Внезапно рассказчица, красотка-искусствовед, запальчиво добавляет:
- А я, между прочим, стреляю лучше, чем он!
Через пять минут вся компания хихикает над офицером полиции, присутствующим здесь же. Когда однажды страж закона вытащил оружие из кобуры, оно оказалось перепачкано в губной помаде: за невозможностью носить при исполнении дамскую сумочку помаду приходится держать вместе с пистолетом, но проклятый колпачок подвел. Офицер Лена – нежная, круглолицая, в романтическом платье с юбкой-колоколом, смеется со всеми, хотя и довольно смущенно.
Дня через два мы оказались вместе на презентации вина. Впрочем, внутри выяснилось, что оливкового масла. А когда я надела очки, то и вовсе обнаружилось, что картин. В общем, неважно.
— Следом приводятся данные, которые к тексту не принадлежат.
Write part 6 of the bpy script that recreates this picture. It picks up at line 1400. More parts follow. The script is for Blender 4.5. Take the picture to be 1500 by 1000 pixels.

Оценили и то, и другое, и третье. По совокупности впечатлений окосели. Слегка пьяные, вышли с Леной, прихватив недопитые бокалы, на лестницу, сели на ступеньках. Здесь было прохладно и темно. Мы сидели молча. Поблизости от нас разговаривали на иврите какие-то люди. Прислушавшись, Лена сказала:
- Евреи всегда заводят разговор об этом.
- О чем?
- О погибших. Помнишь те фотографии львовского погрома?
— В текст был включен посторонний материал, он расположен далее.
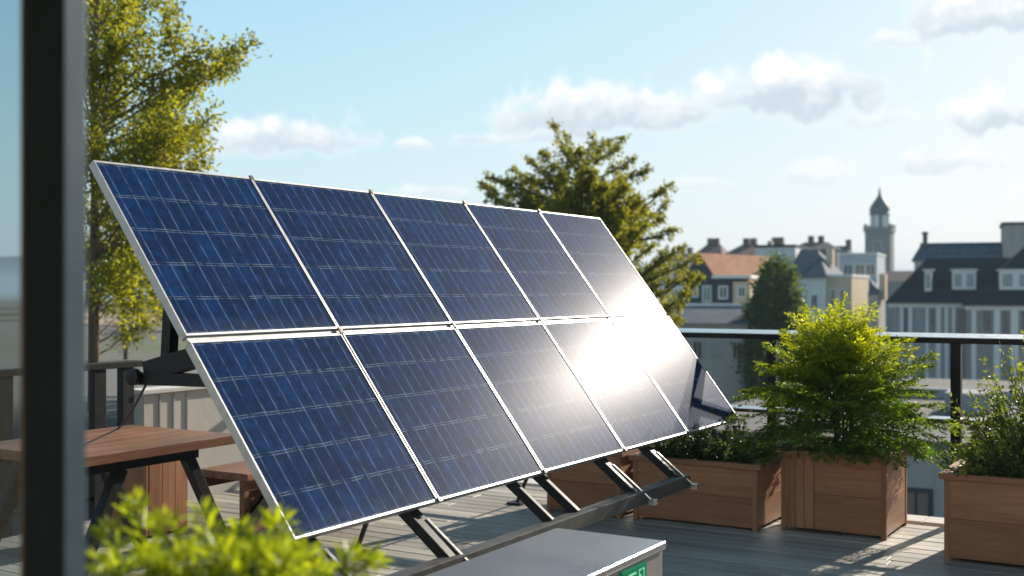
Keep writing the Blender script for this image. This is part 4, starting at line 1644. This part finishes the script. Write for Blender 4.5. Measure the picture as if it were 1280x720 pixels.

Я помнила. Черно-белые кадры, снятые, очевидно, кем-то из немцев, - одни из самых страшных, что я видела в жизни. Раздетые догола, избитые женщины, которых гонит улюлюкающая толпа. И в отчаянии смотрящая прямо в камеру девушка, окруженная погромщиками.
- …Мои родственники погибли тогда, во время этого погрома. И когда я смотрю на этих избитых женщин, всегда думаю, может это моя бабушка? От них ведь не осталось фотографий, я не знаю, как они выглядели…
Военная форма, сохнущая на балконах. Худенькие кудрявые девчонки с автоматом наперевес. И всегда заходящий в компании разговор о погибших. «Мы никогда больше не дадим нас убивать», - словно звучит повсюду над этой небольшой, упрямой, гостеприимной, шумной, трудолюбивой страной.